5 thoughts on “18th-Century Menswear in Our Flag Means Death, Part 2

    1. I believe it’s a wrapping gown, not a banyan. (To be fair, I hadn’t heard of either before I started watching this show, but some internet research I’ve seen suggests that a banyan is slightly more fitted, while a wrapping gown is looser and less formal.

  1. I am overwhelmed with lust–I mean, for the garments. I want to watch this show. And I’m going to London in September (assuming nothing gets cancelled, including me), and can see some of these items at the V&A!

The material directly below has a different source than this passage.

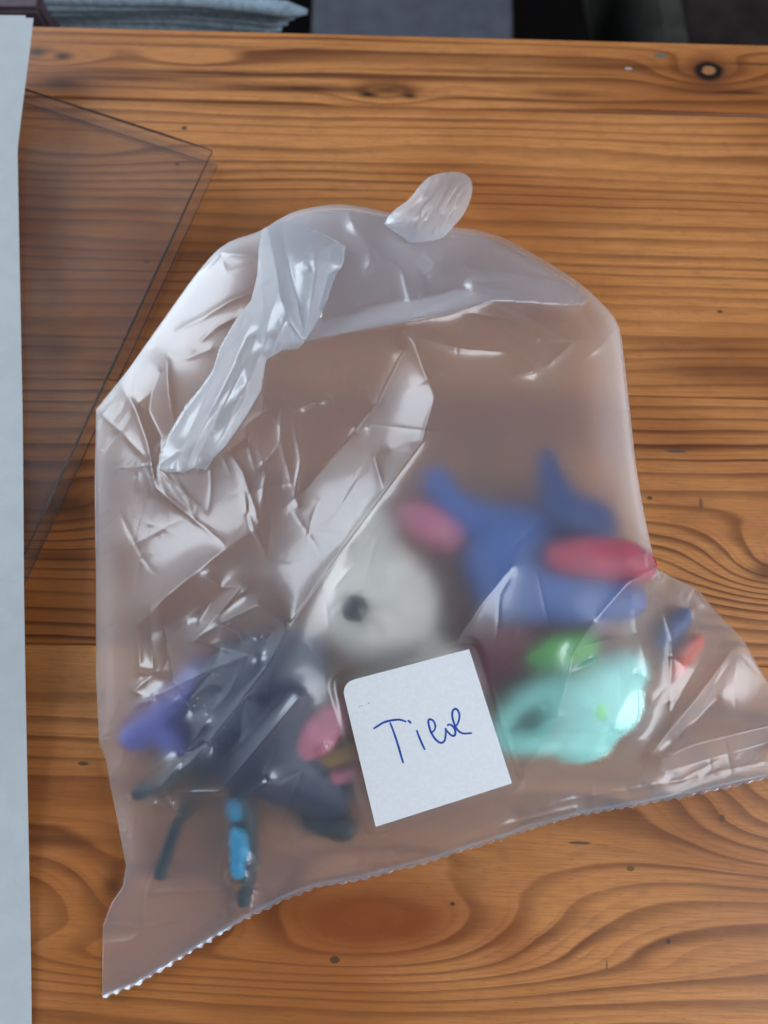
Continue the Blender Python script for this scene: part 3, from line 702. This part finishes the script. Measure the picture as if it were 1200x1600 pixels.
for l in GA + GB:
    if max(p[2] for p in l) <= 0 or (l[0][:2] == (632, 545)): continue
    q = resample([(p[0], p[1], 0) for p in l], 9.0); n = len(q); a = rng.uniform(.35, .95)
    w_ = np.interp(np.arange(n), np.linspace(0, n - 1, 7), rng.uniform(.6, 1.1, 7)) * np.minimum(1, np.minimum(np.arange(n), n - 1 - np.arange(n)) / 2.5)
    q[:, 2] = a * w_; q[1:-1, :2] += rng.normal(0, .25, (n - 2, 2)); GE.append(q)
for u in np.linspace(500, 840, 8):
    for v in np.linspace(985, 1330, 8):
        if inside([(515, 1052), (745, 990), (822, 1238), (575, 1315)], np.array([u]), np.array([v]))[0]: CTRL.append((u, v, float(LPz(u, v, -.45))))
CTRL = [c for c in CTRL if c[:2] not in ((690, 985), (520, 1130), (540, 1220), (660, 1310), (540, 1290), (830, 1200))] + [(700, 960, 47), (835, 1215, 17), (545, 1310, 15), (690, 1315, 9), (500, 1170, 33)]
_e = resample([(u, v, 0) for u, v in EDGE], 8.0); _d = np.gradient(_e[:, :2], axis=0); _d /= np.linalg.norm(_d, axis=1)[:, None]; _n = np.stack([-_d[:, 1], _d[:, 0]], -1); _n *= np.sign(_n[:, 1:2])
for off, am in ((-24, .35), (-30, .12)):
    GE.append(np.concatenate([_e[4:-3, :2] + _n[4:-3] * off, np.abs(rng.normal(am, am * .4, (len(_e) - 7, 1)))], 1))
film, FH = film_patch('bag_film', OUT, CTRL, [(48.0, GA), (28.0, GB), (4.5, GE), (4.5, GD), (2.8, GH), (3.5, GC), (2.4, GF)], FILM, BAG, st=2.0, bl=0, label_plane=label_plane)

# serrated strip along the bottom seam: little torn teeth
def serrated():
    q = resample([(u, v, 0) for u, v in EDGE], 4.0); d = np.gradient(q[:, :2], axis=0); d /= np.linalg.norm(d, axis=1)[:, None]
    nrm = np.stack([-d[:, 1], d[:, 0]], -1); nrm *= np.sign(nrm[:, 1:2])
    ph = np.cumsum(np.r_[0, np.hypot(*np.diff(q[:, :2], axis=0).T)])
    per = 18.0
    tooth = 1 - np.abs(((ph / per + .15 * np.sin(ph / 70)) % 1) * 2 - 1)
    irr = np.interp(ph, np.arange(0, ph[-1] + 40, 14), rng.uniform(.35, 1.25, len(np.arange(0, ph[-1] + 40, 14))))
    ln = 1.0 + 5.0 * tooth * irr + .8 * rng.random(len(q))
    rows = []
    for k, (fr, hh) in enumerate(((-.9, 1.0), (0, 1.2), (.55, 1.0), (1, .7))):
        off = nrm * (ln * fr if fr > 0 else fr * 5 + 0 * ln)[:, None] if fr > 0 else nrm * (fr * 5)
        z = hh + (1.8 * tooth * irr * fr + .5 * rng.random(len(q)) * fr if fr > 0 else 0)
        rows.append(W(q[:, 0] + off[:, 0], q[:, 1] + off[:, 1], z))
    n = len(q); vs = np.concatenate(rows); fs = []
    for r in range(3):
        for i in range(n - 1): fs.append((r * n + i, r * n + i + 1, (r + 1) * n + i + 1, (r + 1) * n + i))
    vs = np.concatenate([vs, vs - np.array([0, 0, .00025])]); N = 4 * n
    fs += [tuple(N + i for i in f[::-1]) for f in fs]
    return mesh_from('serrated_edge', vs, fs)
EDGEM = film_material('torn_film_edge', haze=.24, rough=.6, gloss=.16, f0=.12)
link('serrated_edge', serrated(), EDGEM, BAG)

# gathered neck, its hanging tail and the loose end at the back
NECK = [(410, 358), (437, 344), (475, 352), (512, 368), (540, 384), (536, 412), (522, 440), (510, 475), (494, 505), (475, 535), (466, 545), (440, 548), (416, 562),
        (408, 610), (385, 650), (352, 698), (334, 716), (322, 734), (304, 731), (288, 738), (262, 738), (247, 733), (254, 700), (268, 668), (290, 632), (312, 606), (330, 580), (344, 540), (368, 500), (392, 470), (402, 430), (404, 390)]
NECK = [(u, v, float(FH(u, v)) + .9) for u, v in NECK]
NC = [(u, v, float(FH(u, v)) + d) for u, v, d in ((450, 400, 9), (440, 470, 11), (490, 410, 7), (430, 520, 10), (375, 570, 9), (340, 630, 9), (300, 690, 7), (390, 600, 8), (480, 490, 5))]
NG1 = [[(417, 350, 3), (428, 400, 4), (440, 470, 5), (470, 530, 5)], [(440, 355, 0), (455, 430, -3), (475, 520, -2)], [(491, 395, 5), (495, 430, 4), (485, 490, 4), (475, 530, 4)], [(491, 395, 5), (527, 376, 5), (550, 381, 4)], [(517, 425, -3), (500, 480, -3)],
       [(434, 457, 5), (420, 500, 3), (412, 545, 4)], [(434, 457, 5), (455, 480, 3), (472, 520, 4)], [(442, 500, 4), (430, 540, 3)], [(442, 500, 4), (470, 532, 2)], [(405, 400, 0), (412, 470, 3), (407, 540, 0)]]
def fan(n, a0, a1, b0, b1, amp):
    out = []
    for i in range(n):
        q = (i + .5) / n; s = 1 if i % 2 else -1
        p0 = np.array(a0) + (np.array(a1) - a0) * q; p1 = np.array(b0) + (np.array(b1) - b0) * q
        pts = []
        for k in range(6):
            r = k / 5; p = p0 + (p1 - p0) * r + rng.normal(0, 2.2, 2); pts.append((p[0], p[1], s * amp * (.4 + .6 * r) * rng.uniform(.6, 1.2)))
        out.append(pts)
    return out
film_patch('gathered_neck', NECK, NC, [(20.0, NG1), (16.0, fan(4, (380, 480), (425, 535), (262, 728), (338, 712), 2.2)), (7.0, long_creases(26, (262, 360, 500, 700), (.3, 1.3), (40, 150), 2.05, .35)), (6.0, crinkles(60, (250, 345, 600, 738), (.2, .6), (15, 60)))], FILM_NECK, BAG, st=2.0, under=lambda X, Y, H: FH(X, Y) + .5, fade=10)
# the upper part of the film folded forward: a second layer over the shoulder
UP = [(405, 385), (412, 370), (437, 349), (470, 334), (540, 325), (620, 343), (690, 362), (770, 370), (838, 408), (900, 447), (925, 476), (880, 478), (830, 474), (770, 471), (735, 482), (700, 491), (632, 504), (560, 516), (480, 533), (412, 545), (404, 500)]
UP = chaikin(UP, 3, 12)
UP = [(u, v, float(FH(u, v)) + .35) for u, v in UP]
UG = [[(640, 430, 3), (655, 460, 3), (640, 500, 2)], [(575, 380, 2), (580, 410, 3), (566, 435, 0)], [(575, 380, 2), (630, 420, 3), (642, 470, 3)], [(665, 395, 2), (680, 415, 2), (655, 400, 0)], [(545, 320, 1), (550, 345, 3), (572, 372, 2)],
      [(300, 500, 2), (350, 470, 3), (405, 450, 3)], [(255, 525, 2), (320, 500, 3), (400, 478, 2)], [(350, 395, 2), (380, 410, 3), (405, 405, 1)], [(735, 455, 2), (800, 470, 2), (860, 510, 3)], [(880, 450, 2), (905, 480, 3), (900, 520, 2)], [(730, 420, 1), (800, 430, 2), (905, 445, 2)]]
film_patch('folded_shoulder', UP, [], [(16.0, UG), (6.0, crinkles(40, (260, 330, 940, 540), (.1, .4), (20, 70)))], FILM2, BAG, st=2.5, base=lambda X, Y: FH(X, Y) + .6, under=lambda X, Y, H: FH(X, Y) + .3, fade=6)
KN = [(600, 350, 30), (612, 330, 31), (640, 312, 32), (655, 290, 32), (672, 274, 31), (700, 268, 30), (728, 270, 29), (739, 285, 28), (737, 310, 28), (722, 340, 28), (705, 357, 28), (690, 375, 27), (640, 380, 28)]
KN = chaikin(KN, 0, len(KN), 2)
KC = [(670, 320, 44), (700, 300, 42), (640, 345, 42)]
film_patch('loose_end', KN, KC, [(6.0, fan(12, (615, 345), (695, 365), (668, 280), (736, 296), 1.7)), (6.0, crinkles(30, (610, 270, 738, 360), (.4, 1.2), (12, 45)))], FILM_NECK, BAG, st=2.0, under=lambda X, Y, H: H * 0 + 26, fade=10)

# ================================================================== paper label with handwriting
t = NT('label_paper'); v, x, y, z = t.coords()
lc = t.mix(t.sstep(.35, .7, t.noise(v, 700, 3)), (.84, .86, .885), (.88, .895, .915))
LABM = t.principled(lc, .8, t.bump(t.noise(v, 1600, 3), .25, .0002))
INK = plain('blue_ink', (.010, .065, .42), .45, .35, 900, .0)
def LP(u, v, up=0.0):
    return W(u, v, LPz(u, v, up))
def label():
    TLc, TR, BR, BL = [np.array(p[:2], float) for p in LABQ]
    pts = []
    r = 20.0
    d1 = (BL - TLc) / np.linalg.norm(BL - TLc); d2 = (TR - TLc) / np.linalg.norm(TR - TLc)
    c = TLc + d1 * r + d2 * r
    for k in range(9):
        a = k / 8 * math.pi / 2; pts.append(c - d2 * r * math.cos(a) - d1 * r * math.sin(a))
    pts += [TR, BR, BL]
    n = len(pts)
    up = [LP(p[0], p[1], .12) for p in pts]; dn = [LP(p[0], p[1], 0) for p in pts]
    fs = [tuple(range(n))[::-1], tuple(range(n, 2 * n))] + [(i, (i + 1) % n, n + (i + 1) % n, n + i) for i in range(n)]
    me = mesh_from('paper', up + dn, fs, False)
    bm = bmesh.new(); bm.from_mesh(me); bmesh.ops.recalc_face_normals(bm, faces=bm.faces)
    bm.to_mesh(me); bm.free(); return me
LAB = empty('paper_label', LP(667, 1150), 'white square paper note with one rounded corner and the word Tiere in blue ink', 'label')
LAB.location = Vector(LP(667, 1150).tolist())
link('paper', label(), LABM, LAB)
def cr_spline(P, n=10):
    P = np.array(P, float); P = np.concatenate([[2 * P[0] - P[1]], P, [2 * P[-1] - P[-2]]]); o = []
    for i in range(1, len(P) - 2):
        for s in np.linspace(0, 1, n, endpoint=False):
            a, b, c, d = P[i - 1:i + 3]
            o.append(.5 * ((2 * b) + (-a + c) * s + (2 * a - 5 * b + 4 * c - d) * s * s + (-a + 3 * b - 3 * c + d) * s ** 3))
    o.append(P[-2]); return np.array(o)
def z8(pts): return [(500 + a / 3.0, 1000 + b / 3.0) for a, b in pts]     # from the enlarged view
STROKES = [z8([(250, 416), (268, 405), (300, 386), (340, 376), (375, 374), (405, 383)]), z8([(328, 386), (345, 430), (368, 500), (382, 550), (391, 577)]), z8([(411, 377), (420, 383), (427, 391)]),
           z8([(453, 422), (465, 455), (480, 490), (492, 515)]),
           z8([(516, 437), (534, 425), (541, 402), (530, 378), (513, 372), (508, 385), (516, 420), (534, 456), (556, 478), (574, 481), (586, 466), (590, 430), (588, 412)]),
           z8([(588, 414), (600, 432), (618, 448), (632, 446), (634, 425), (622, 404), (606, 396), (596, 402)]),
           z8([(622, 408), (640, 400), (652, 372), (652, 342), (638, 323), (624, 330), (620, 355), (630, 395), (648, 425), (672, 438), (712, 436)])]
for st_ in STROKES:
    c = cr_spline(st_); d = np.gradient(c, axis=0); d /= np.maximum(np.linalg.norm(d, axis=1), 1e-6)[:, None]; nrm = np.stack([-d[:, 1], d[:, 0]], -1)
    n = len(c); wd = 1.5 * (.75 + .2 * rng.random(n).cumsum() / n + .35 * np.sin(np.linspace(.3, 2.9, n)))
    a = c + nrm * wd[:, None]; b = c - nrm * wd[:, None]
    vs = np.concatenate([LP(a[:, 0], a[:, 1], .135), LP(c[:, 0], c[:, 1], .16), LP(b[:, 0], b[:, 1], .135)])
    fs = [(r * n + i, r * n + i + 1, (r + 1) * n + i + 1, (r + 1) * n + i) for r in range(2) for i in range(n - 1)]
    link('pen_stroke', mesh_from('pen_stroke', vs, fs), INK, LAB)
dots = []
for (u, v) in z8([(226, 295), (230, 297), (186, 312), (195, 308)]): 
    dots.append((u, v))
vs, fs = [], []
for (u, v) in dots:
    k = len(vs); vs += [LP(u + .7 * math.cos(a), v + .7 * math.sin(a), .14) for a in np.linspace(0, 2 * math.pi, 7)[:-1]]; fs.append(tuple(range(k, k + 6))[::-1])
link('ink_specks', mesh_from('ink_specks', vs, fs, False), INK, LAB)['kind'] = 'stuff'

  2. Was anyone else surprised in the best way when they actually paired Stede and Ed? I honestly didn’t think they would commit to it, and then the second was so lovely.

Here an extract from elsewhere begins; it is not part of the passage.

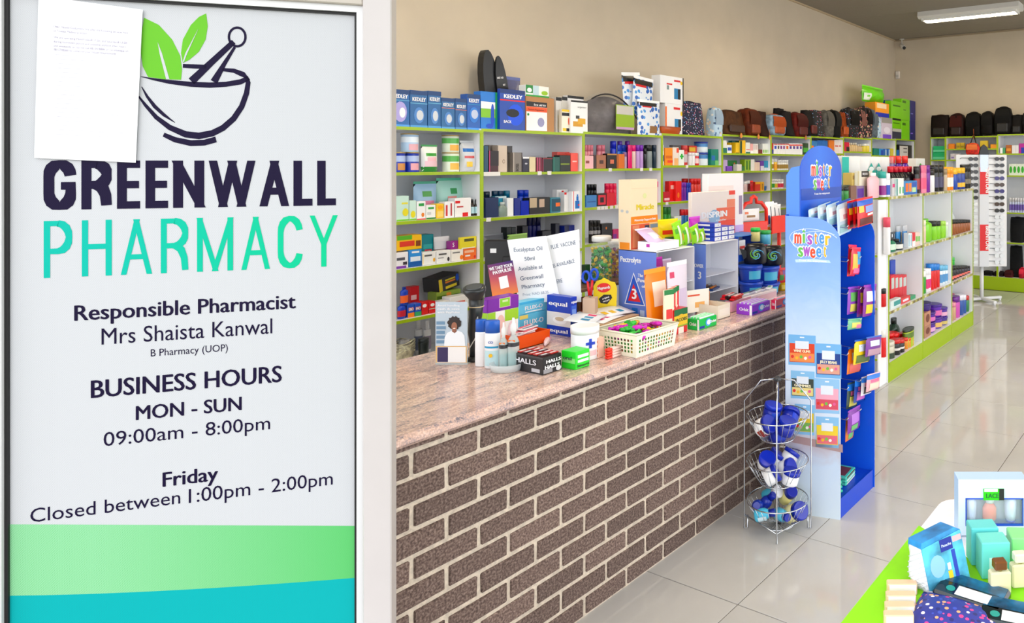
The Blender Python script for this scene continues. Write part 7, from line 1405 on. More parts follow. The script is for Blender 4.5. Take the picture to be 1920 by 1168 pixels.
goods(SI(KI, 0), [
 ('box', 36, 132, 590 if False else 462, (40, 60, 50), 'dark tray with green nail bottles', dict(d=.1, dy=.06)),
 ('box', 134, 190, 468, (130, 96, 84), 'brown soap box', dict(d=.1, dy=.04)),
 ('box', 192, 268, 470, (130, 110, 150), 'purple and grey soap box', dict(d=.1, dy=.04, p=[(.1, .9, .1, .8, (90, 50, 150))])),
 ('box', 270, 332, 468, (150, 126, 116), 'taupe soap box', dict(d=.1, dy=.04, key='sb')),
 ('box', 202, 350, 322, (226, 224, 206), 'cream soap box with a black label', dict(on='sb', d=.1, dy=.05, p=[(.25, .75, .6, 1, (34, 24, 20)), (0, .1, 0, 1, (200, 190, 150))], t=[('FOOD', .5, .72, .36, .16, WH, .05)])),
 ('box', 146, 198, 340, (206, 180, 100), 'gold soap box', dict(on='sb', d=.08, dy=.08, p=[(.1, .9, .5, .8, (150, 120, 60))])),
 ('slim', 40, 84, 478, (40, 110, 60), 'green nail bottle, left', dict(cap=(20, 24, 20), dy=-.01)),
 ('slim', 90, 130, 480, (50, 140, 60), 'green nail bottle, right', dict(cap=(20, 24, 20), dy=-.01)),
 ('round', 336, 440, 340, (240, 190, 200), 'big pale pink lotion bottle', dict(cap=(246, 240, 240), flat=.5, dy=-.02, capw=.5)),
 ('slim', 466, 502, 326, (238, 238, 242), 'white spray with purple label', dict(cap=(60, 170, 160), band=(150, 40, 140), dy=-.02, bandz=(.08, .45))),
 ('slim', 506, 540, 344, (238, 240, 244), 'white spray with blue label', dict(cap=(240, 240, 244), band=(40, 80, 180), dy=-.02, bandz=(.08, .5))),
 ('box', 546, 574, 398, (206, 206, 210), 'grey tube box', dict(d=.06, p=[(.1, .9, .5, .7, (220, 60, 130))])),
 ('box', 576, 602, 398, (60, 140, 140), 'teal tube box', dict(d=.06, p=[(.1, .4, 0, 1, WH)])),
 ('box', 604, 662, 394, (234, 238, 236), 'white and green tube box', dict(d=.06, n=2, p=[(.5, .9, .1, .5, (60, 170, 90))])),
 ('box', 666, 794, 420, (60, 140, 200), 'blue and orange toothbrush box', dict(d=.07, p=[(0, 1, 0, .14, (40, 110, 190)), (.1, .3, .2, .85, (236, 120, 50)), (.35, .55, .2, .85, (240, 140, 70)), (.6, .9, .15, .5, (190, 226, 170)), (.6, .95, .55, .9, (40, 90, 180))])),
 ('shoulder', 560, 796, 276, (20, 16, 24), 'black mouthwash bottle with red cap', dict(cap=(196, 24, 50), n=5, dy=.06, band=(50, 40, 80), bandz=(.2, .5))),
 ('slim', 800, 838, 276, (24, 18, 22), 'tall black hair spray', dict(cap=(20, 16, 18), band=(150, 30, 40))),
 ('slim', 846, 900, 266, (232, 140, 170), 'pink hair lotion bottle', dict(cap=(226, 120, 156), band=(236, 100, 140), dy=-.01)),
 ('slim', 902, 940, 264, (120, 30, 150), 'purple hair spray', dict(cap=(110, 24, 140))),
 ('slim', 944, 986, 304, (238, 238, 236), 'white conditioner bottle', dict(cap=(30, 26, 26))),
 ('slim', 988, 1078, 262, (20, 20, 26), 'black shampoo bottle', dict(cap=(16, 16, 18), n=2, band=(60, 56, 90))),
 ('slim', 1080, 1106, 300, (200, 180, 150), 'beige serum bottle', dict(cap=(160, 140, 110))),
 ('slim', 1108, 1168, 282, (240, 150, 40), 'orange sun lotion bottle', dict(cap=(240, 170, 50), n=2, band=(244, 236, 226))),
 ('slim', 1172, 1216, 300, (34, 80, 170), 'blue sun lotion bottle', dict(cap=(236, 190, 60))),
 ('slim', 1220, 1286, 288, (40, 70, 150), 'blue and yellow sun spray', dict(cap=(240, 190, 40), n=2, band=(240, 190, 40), bandz=(.1, .3))),
 ('slim', 1290, 1340, 262, (26, 26, 30), 'black after shave bottle', dict(cap=(20, 20, 20), n=2, band=(120, 110, 90), bandz=(.2, .4))),
])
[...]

    Also, I love the way they handled Mary and the kids, who, even if it was arranged and there was no romantic love there, they don’t act as though his family didn’t have the right to be angry he abandoned them, and in the end they let each other be happy.

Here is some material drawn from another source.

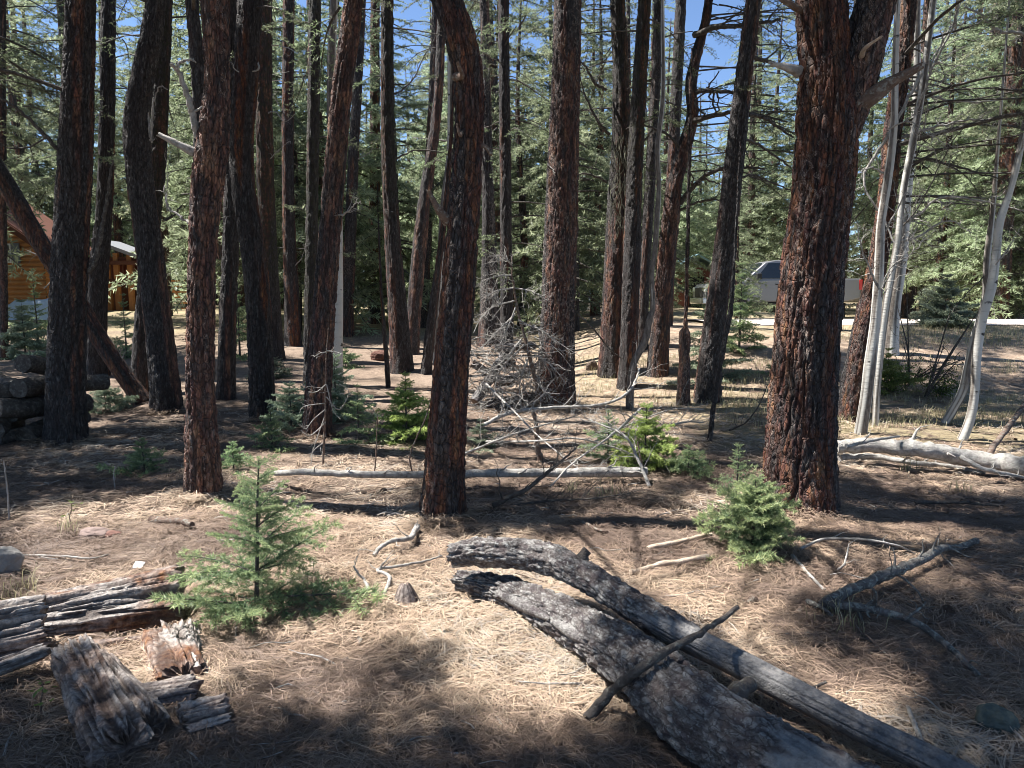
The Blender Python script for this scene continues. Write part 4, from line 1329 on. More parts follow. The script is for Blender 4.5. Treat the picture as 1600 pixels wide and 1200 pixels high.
clothe("A", -60, 200, 12, 0.7, 1.5, 1, 0.2); clothe("C", -60, 300, 16, 0.6, 1.3, 2); clothe("E", -60, 240, 13, 0.5, 1.1, 3)
clothe("I", -60, 180, 7, 0.5, 1.0, 4); clothe("J", -60, 420, 12, 0.4, 1.0, 5); clothe("K", -60, 250, 9, 0.5, 1.0, 6)
clothe("N", -60, 300, 10, 0.6, 1.1, 7); clothe("Q", -60, 280, 12, 0.6, 1.2, 8); clothe("U2", -60, 420, 20, 0.7, 1.4, 9)
clothe("W", -60, 210, 15, 0.5, 1.3, 10); clothe("W2", -60, 250, 8, 0.5, 1.1, 11); clothe("X", -40, 290, 22, 0.5, 1.2, 12, 0.0, 1.6)
clothe("Z2", -60, 260, 12, 0.6, 1.2, 13); clothe("Z1", -60, 200, 7, 0.5, 1.0, 14); clothe("AE", -60, 330, 34, 0.5, 1.1, 15, 0.0, 1.6)
clothe("o3", -90, 60, 12, 1.0, 1.9, 31, 0.2, 2.2); clothe("o7", -60, 120, 14, 1.0, 1.9, 32, 0.2, 2.4); clothe("o8", -80, 60, 10, 0.9, 1.6, 33, 0.2, 2.0)
clothe("H", -120, 20, 8, 0.7, 1.3, 34); clothe("M", -120, 40, 10, 0.7, 1.3, 35); clothe("V", -120, 20, 10, 0.7, 1.4, 36); clothe("B", -120, 20, 8, 0.7, 1.3, 37); clothe("D", -120, 40, 10, 0.6, 1.2, 38)
clothe("Gt" if "Gt" in TREES else "G", -80, 160, 8, 0.5, 1.1, 39); clothe("Q2", -60, 300, 12, 0.6, 1.2, 40); clothe("U", -80, 120, 9, 0.6, 1.2, 41); clothe("o6", -80, 250, 20, 1.0, 1.9, 42, 3.0, 2.4)
clothe("P", -60, 210, 10, 0.5, 1.0, 16); clothe("O", -60, 330, 10, 0.8, 1.6, 17); clothe("AB", -60, 90, 5, 0.5, 0.9, 18)
for k, c in crowns.items():
    if c.tri: c.build("crown", [M["fir"], M["darkwood"]], TREES[k]["root"], TREES[k]["base"])

# pale beard lichen on the twin conifer
mb = MB(); g = np.random.default_rng(12)
for _ in range(150):
    py = 210 + 150 * g.random(); px = 962 + g.normal(0, 10) + 18 * g.random()
    p = P(px, py, W1["dist"] - 0.28)
    L = 0.08 + 0.22 * g.random()
    tube(mb, wander(p, (g.normal(0, 0.2), g.normal(0, 0.2), -1), L, 5, 0.3, 0, g), np.linspace(0.006, 0.002, 5), 3, 0, 0.5, caps=False)
mb.build("beard_lichen", mat_plain("pale_lichen", (0.28, 0.27, 0.19), 0.9, 0.3), W1["root"], W1["base"])

# ------------------------------------------------------------------ the forest behind
gf = np.random.default_rng(808)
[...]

  3. I wondered about the metal moths on Ed’s leather shoulder piece. Not because it seems historically accurate (I’m no expert on such things) but just to ask what you make of them, and are moths significant to pirates or anything else, fashion wise? I really like them. Also I really like Stede’s final, plain outfit, again not because of accuracy but because it symbolises the change in him, and promises a future toughening up, just as Ed’s various outfits highlight his emotional journey.